Wir wollen die Bürger mit ihrem Wissen in die Lage versetzen, ein eigenverantwortliches und aufgeklärtes Leben zu führen. In unserem Land darf kein Talent verloren gehen. Wir brauchen jeden Einzelnen.
Deshalb bauen CDU und FDP die Anzahl der Studienplätze in Niedersachsen weiter aus. Für 11 200 Studienanfängerplätze bis 2010 im Rahmen des Hochschulpaktes II sind schon heute 140 Millionen Euro als Verpflichtungsermächtigung eingestellt. Die steigende Anzahl der Studierenden ist eine Innovationschance für unser Land. Diese Chance wollen wir nutzen. Darauf können sich die Menschen in Niedersachsen verlassen.
Allerdings reichen die zusätzlichen Studienanfängerplätze allein natürlich nicht aus. Eine erfolgreiche Wissensgesellschaft zeichnet sich dadurch aus, dass vielen Menschen in unterschiedlichen Lebensphasen der Zugang zur Bildung erleichtert wird. Wir müssen den viel beschworenen Begriff des lebenslangen Lernens mit Leben erfüllen.

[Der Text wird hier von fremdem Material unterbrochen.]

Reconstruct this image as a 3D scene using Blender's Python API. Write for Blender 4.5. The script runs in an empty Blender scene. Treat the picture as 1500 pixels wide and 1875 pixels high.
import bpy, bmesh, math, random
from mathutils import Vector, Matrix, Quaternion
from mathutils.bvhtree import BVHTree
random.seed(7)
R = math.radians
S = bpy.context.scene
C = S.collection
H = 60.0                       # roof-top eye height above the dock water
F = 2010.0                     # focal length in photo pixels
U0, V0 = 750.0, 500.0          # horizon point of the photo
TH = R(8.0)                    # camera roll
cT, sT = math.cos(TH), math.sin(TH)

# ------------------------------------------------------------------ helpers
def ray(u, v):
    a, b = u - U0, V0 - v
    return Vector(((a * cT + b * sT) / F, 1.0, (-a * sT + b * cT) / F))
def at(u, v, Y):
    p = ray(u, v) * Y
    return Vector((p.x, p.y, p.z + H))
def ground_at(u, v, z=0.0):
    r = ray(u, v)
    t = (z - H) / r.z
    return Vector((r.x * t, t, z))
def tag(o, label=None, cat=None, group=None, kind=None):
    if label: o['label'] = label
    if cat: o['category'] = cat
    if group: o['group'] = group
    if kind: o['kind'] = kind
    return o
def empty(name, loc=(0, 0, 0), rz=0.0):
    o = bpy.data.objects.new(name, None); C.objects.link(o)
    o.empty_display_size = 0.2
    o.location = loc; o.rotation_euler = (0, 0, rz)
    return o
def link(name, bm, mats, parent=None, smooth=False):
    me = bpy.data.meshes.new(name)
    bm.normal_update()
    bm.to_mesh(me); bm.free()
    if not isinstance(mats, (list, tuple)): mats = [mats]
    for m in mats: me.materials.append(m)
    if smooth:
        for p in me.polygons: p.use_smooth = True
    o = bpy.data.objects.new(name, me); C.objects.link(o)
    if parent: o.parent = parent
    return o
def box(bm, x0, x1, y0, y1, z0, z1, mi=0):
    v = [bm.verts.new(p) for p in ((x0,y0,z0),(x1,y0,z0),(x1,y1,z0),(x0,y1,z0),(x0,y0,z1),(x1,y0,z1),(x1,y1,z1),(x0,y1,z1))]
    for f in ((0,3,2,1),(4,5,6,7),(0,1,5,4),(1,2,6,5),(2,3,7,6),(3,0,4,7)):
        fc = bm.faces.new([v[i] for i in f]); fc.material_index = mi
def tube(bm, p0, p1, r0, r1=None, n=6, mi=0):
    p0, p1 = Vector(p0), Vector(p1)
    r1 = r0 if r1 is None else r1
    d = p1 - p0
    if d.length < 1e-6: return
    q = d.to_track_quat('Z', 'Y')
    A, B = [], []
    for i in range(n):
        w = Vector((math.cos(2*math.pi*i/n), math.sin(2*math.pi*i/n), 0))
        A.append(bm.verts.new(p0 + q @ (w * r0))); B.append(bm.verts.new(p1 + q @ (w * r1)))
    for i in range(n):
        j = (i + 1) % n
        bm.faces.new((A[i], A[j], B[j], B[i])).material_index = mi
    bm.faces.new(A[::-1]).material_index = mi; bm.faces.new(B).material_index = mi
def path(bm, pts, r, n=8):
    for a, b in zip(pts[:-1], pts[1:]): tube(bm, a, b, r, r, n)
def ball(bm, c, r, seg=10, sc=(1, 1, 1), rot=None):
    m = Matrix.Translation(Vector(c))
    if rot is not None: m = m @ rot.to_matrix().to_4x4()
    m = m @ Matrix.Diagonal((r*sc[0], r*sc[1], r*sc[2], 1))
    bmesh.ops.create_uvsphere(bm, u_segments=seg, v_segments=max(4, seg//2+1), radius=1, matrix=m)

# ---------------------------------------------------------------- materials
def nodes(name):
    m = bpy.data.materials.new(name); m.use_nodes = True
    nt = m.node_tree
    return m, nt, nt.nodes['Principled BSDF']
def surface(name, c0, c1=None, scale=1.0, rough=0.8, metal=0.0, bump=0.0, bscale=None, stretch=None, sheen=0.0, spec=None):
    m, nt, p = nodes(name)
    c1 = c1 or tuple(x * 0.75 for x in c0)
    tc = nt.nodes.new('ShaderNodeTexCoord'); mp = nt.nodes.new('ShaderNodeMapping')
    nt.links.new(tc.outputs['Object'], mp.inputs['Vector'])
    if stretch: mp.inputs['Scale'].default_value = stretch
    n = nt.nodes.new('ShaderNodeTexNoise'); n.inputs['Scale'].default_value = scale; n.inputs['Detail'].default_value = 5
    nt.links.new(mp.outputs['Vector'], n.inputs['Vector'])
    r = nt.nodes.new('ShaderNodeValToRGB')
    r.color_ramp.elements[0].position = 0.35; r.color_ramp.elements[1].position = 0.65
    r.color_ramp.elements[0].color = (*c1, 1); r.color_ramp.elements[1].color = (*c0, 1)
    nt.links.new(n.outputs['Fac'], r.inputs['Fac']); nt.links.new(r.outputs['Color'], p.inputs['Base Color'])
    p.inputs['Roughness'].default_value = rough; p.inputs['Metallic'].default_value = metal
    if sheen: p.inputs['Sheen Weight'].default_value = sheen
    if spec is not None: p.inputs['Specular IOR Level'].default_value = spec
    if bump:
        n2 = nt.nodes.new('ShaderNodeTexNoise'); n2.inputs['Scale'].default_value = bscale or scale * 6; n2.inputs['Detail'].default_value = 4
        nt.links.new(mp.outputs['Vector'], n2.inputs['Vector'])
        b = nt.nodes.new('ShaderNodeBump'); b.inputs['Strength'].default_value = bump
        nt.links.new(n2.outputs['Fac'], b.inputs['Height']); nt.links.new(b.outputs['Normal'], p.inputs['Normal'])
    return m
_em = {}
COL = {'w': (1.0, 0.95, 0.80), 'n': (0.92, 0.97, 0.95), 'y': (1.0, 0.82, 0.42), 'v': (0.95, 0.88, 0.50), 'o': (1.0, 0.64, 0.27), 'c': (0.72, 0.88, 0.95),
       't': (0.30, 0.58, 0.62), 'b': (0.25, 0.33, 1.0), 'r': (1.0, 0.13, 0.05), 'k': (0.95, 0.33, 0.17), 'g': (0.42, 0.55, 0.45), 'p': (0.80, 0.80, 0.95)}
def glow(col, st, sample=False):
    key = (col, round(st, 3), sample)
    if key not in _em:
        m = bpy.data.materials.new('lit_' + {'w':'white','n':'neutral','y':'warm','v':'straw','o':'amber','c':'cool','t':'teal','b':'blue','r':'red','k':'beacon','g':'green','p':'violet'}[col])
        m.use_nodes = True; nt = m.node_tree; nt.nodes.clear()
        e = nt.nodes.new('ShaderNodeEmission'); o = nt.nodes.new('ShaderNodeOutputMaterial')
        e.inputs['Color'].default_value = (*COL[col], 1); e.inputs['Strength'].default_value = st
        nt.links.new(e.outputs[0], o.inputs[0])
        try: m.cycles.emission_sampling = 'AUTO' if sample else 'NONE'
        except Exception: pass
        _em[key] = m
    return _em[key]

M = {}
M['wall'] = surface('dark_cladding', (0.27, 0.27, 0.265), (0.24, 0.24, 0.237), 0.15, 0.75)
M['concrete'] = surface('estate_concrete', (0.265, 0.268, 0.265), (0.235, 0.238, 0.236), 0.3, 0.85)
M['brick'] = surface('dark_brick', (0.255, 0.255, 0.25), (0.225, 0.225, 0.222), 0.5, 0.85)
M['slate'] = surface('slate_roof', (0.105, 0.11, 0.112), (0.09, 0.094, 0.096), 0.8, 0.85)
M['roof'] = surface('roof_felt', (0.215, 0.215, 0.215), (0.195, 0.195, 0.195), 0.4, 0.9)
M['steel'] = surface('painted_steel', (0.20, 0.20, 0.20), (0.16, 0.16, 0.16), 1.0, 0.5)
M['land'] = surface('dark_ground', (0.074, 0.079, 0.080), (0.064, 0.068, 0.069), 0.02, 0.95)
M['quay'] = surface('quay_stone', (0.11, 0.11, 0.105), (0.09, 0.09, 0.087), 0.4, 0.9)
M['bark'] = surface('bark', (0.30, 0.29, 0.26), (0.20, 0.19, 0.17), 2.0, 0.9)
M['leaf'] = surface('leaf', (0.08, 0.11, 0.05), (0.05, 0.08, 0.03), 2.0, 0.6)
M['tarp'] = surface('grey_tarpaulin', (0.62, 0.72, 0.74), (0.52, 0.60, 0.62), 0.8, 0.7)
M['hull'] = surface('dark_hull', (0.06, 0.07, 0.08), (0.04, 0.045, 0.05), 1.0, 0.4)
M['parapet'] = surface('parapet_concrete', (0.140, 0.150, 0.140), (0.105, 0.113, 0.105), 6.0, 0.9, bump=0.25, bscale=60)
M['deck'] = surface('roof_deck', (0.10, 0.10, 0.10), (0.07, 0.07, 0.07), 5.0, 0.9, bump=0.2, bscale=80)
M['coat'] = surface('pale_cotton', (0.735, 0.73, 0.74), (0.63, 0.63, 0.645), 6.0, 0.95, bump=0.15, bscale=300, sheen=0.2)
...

Lebenslanges Lernen ist der beste Weg, keinen sozialen Abstieg, sondern einen Aufstieg zu erleben.
Niedersachsen unterstützt deshalb die offene Hochschule, ein Projekt, das mittlerweile bundesweit für Aufsehen gesorgt hat und beispielhaft ist. Auch die FDP-Fraktion begrüßt diese Initiative ausdrücklich. Von der Verzahnung von Hochschule und Weiterbildungsangeboten sowie von den verbesserten Zugangsvoraussetzungen profitieren nicht nur berufliche Erfahrungsträger, sondern auch die neuen Absolventen und die Studierenden. Auch die berufliche und unternehmerische Erfahrung von Berufstätigen kann helfen, dass Studierende berufliche Kompetenz erreichen und neue Einblicke gewinnen. Unser Motto ist ganz klar: Wir wollen, anders als Sie, den Standort Niedersachsen nicht schlechtreden. Wir wollen den Menschen vielmehr Mut machen, ihr Leben mit mehr Wissen frei und eigenverantwortlich gestalten zu können.